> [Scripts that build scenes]
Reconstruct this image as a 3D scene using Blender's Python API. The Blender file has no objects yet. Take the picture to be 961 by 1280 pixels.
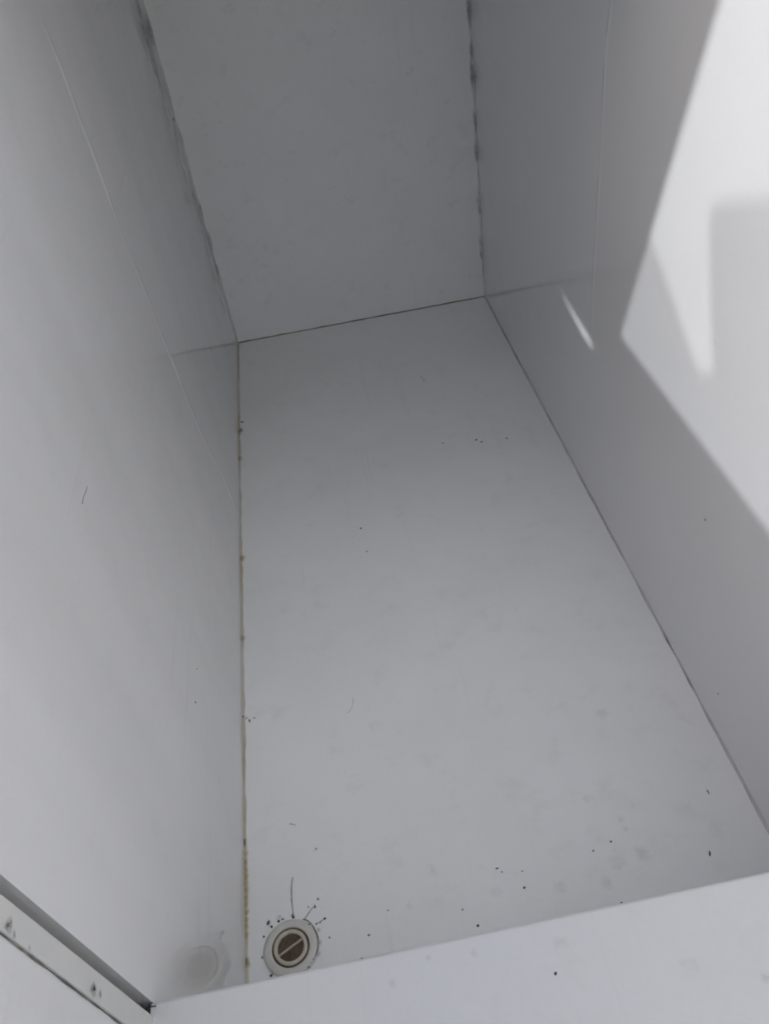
import bpy, bmesh, math, random
from mathutils import Vector, Matrix, noise
random.seed(7)
sc = bpy.context.scene
COL = sc.collection

# ------------------------------------------------------------------ camera frame
H = 1.0                                   # camera height above the locker floor (m)
DN = Vector((0.12882927, 0.74334487, 0.65638512))
FW = Vector((-0.14215441, -0.64122179, 0.75407343))
RT = Vector((0.98142506, -0.19045476, 0.02306162))
FPX = 1019.0
XL, XR, YF = -0.2377, 0.4074, 1.905       # left wall, right wall, far wall

def ray(px, py):
    v = Vector((px - 480.5, py - 640.0, FPX))
    return Vector((RT.dot(v), FW.dot(v), -DN.dot(v)))
def on_floor(px, py, z=0.0):
    r = ray(px, py); return Vector((0, 0, H)) + r * ((z - H) / r.z)
def on_left(px, py):
    r = ray(px, py); return Vector((0, 0, H)) + r * (XL / r.x)
def on_right(px, py):
    r = ray(px, py); return Vector((0, 0, H)) + r * (XR / r.x)
def on_far(px, py):
    r = ray(px, py); return Vector((0, 0, H)) + r * (YF / r.y)
TILT = 0.0717                              # the slot leans a little
def on_step(px, py):
    r = ray(px, py)                        # plane z = .3190 + .0165*(x-XL)
    t = (.3190 - .0165*XL - H) / (r.z - .0165*r.x)
    return Vector((0, 0, H)) + r * t

# ------------------------------------------------------------------ helpers
def tag(o, label=None, cat=None, group=None, kind=None):
    if label: o['label'] = label
    if cat: o['category'] = cat
    if group: o['group'] = group
    if kind: o['kind'] = kind
    return o
def empty(name, loc=(0, 0, 0)):
    o = bpy.data.objects.new(name, None); COL.objects.link(o); o.location = loc
    o.empty_display_size = .05
    return o
def obj(name, bm, mat, parent=None, smooth=False, bevel=0, loc=None):
    me = bpy.data.meshes.new(name)
    bmesh.ops.recalc_face_normals(bm, faces=bm.faces[:])
    if loc is not None:
        bmesh.ops.translate(bm, verts=bm.verts[:], vec=-Vector(loc))
    bm.to_mesh(me); bm.free()
    if smooth:
        for p in me.polygons: p.use_smooth = True
    o = bpy.data.objects.new(name, me); COL.objects.link(o)
    if loc is not None: o.location = loc
    me.materials.append(mat)
    if parent:
        o.parent = parent
        o.location = Vector(loc if loc is not None else (0, 0, 0)) - parent.location
    if bevel:
        b = o.modifiers.new('bevel', 'BEVEL'); b.width = bevel; b.segments = 3; b.limit_method = 'ANGLE'
    return o
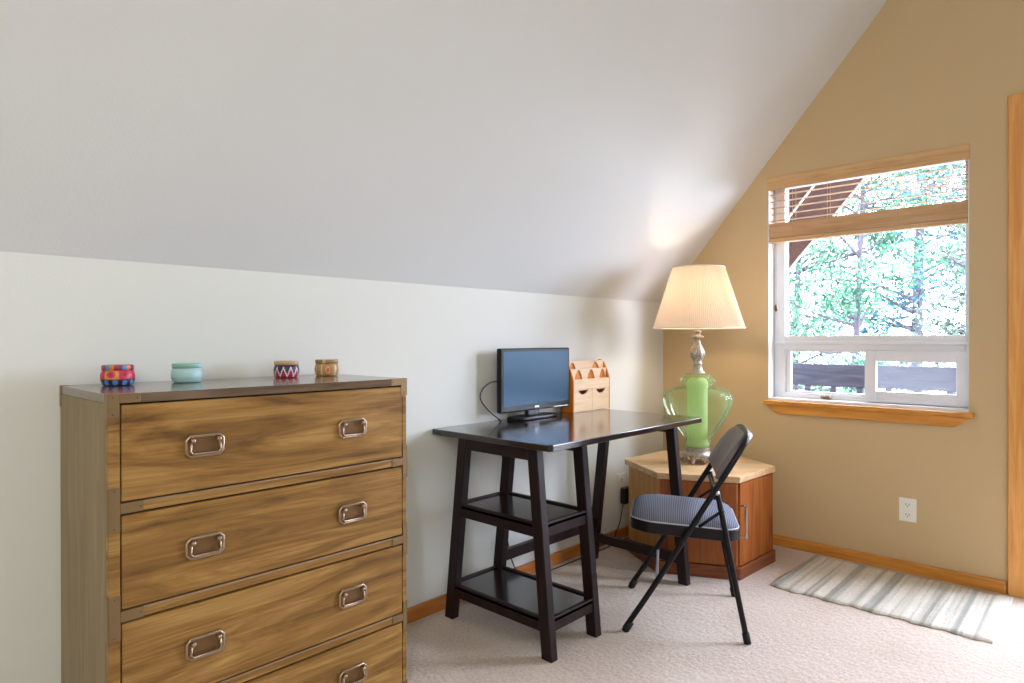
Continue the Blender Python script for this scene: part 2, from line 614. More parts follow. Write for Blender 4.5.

> [Set task] Only the lines from the start of the records to the line with "COL = sc.collection" belong in the copy. Print them exactly, minus pictures.

> [Result below]
Reconstruct this image as a 3D scene using Blender's Python API. The Blender file has no objects yet. Take the picture to be 961 by 1280 pixels.
import bpy, bmesh, math, random
from mathutils import Vector, Matrix, noise
random.seed(7)
sc = bpy.context.scene
COL = sc.collection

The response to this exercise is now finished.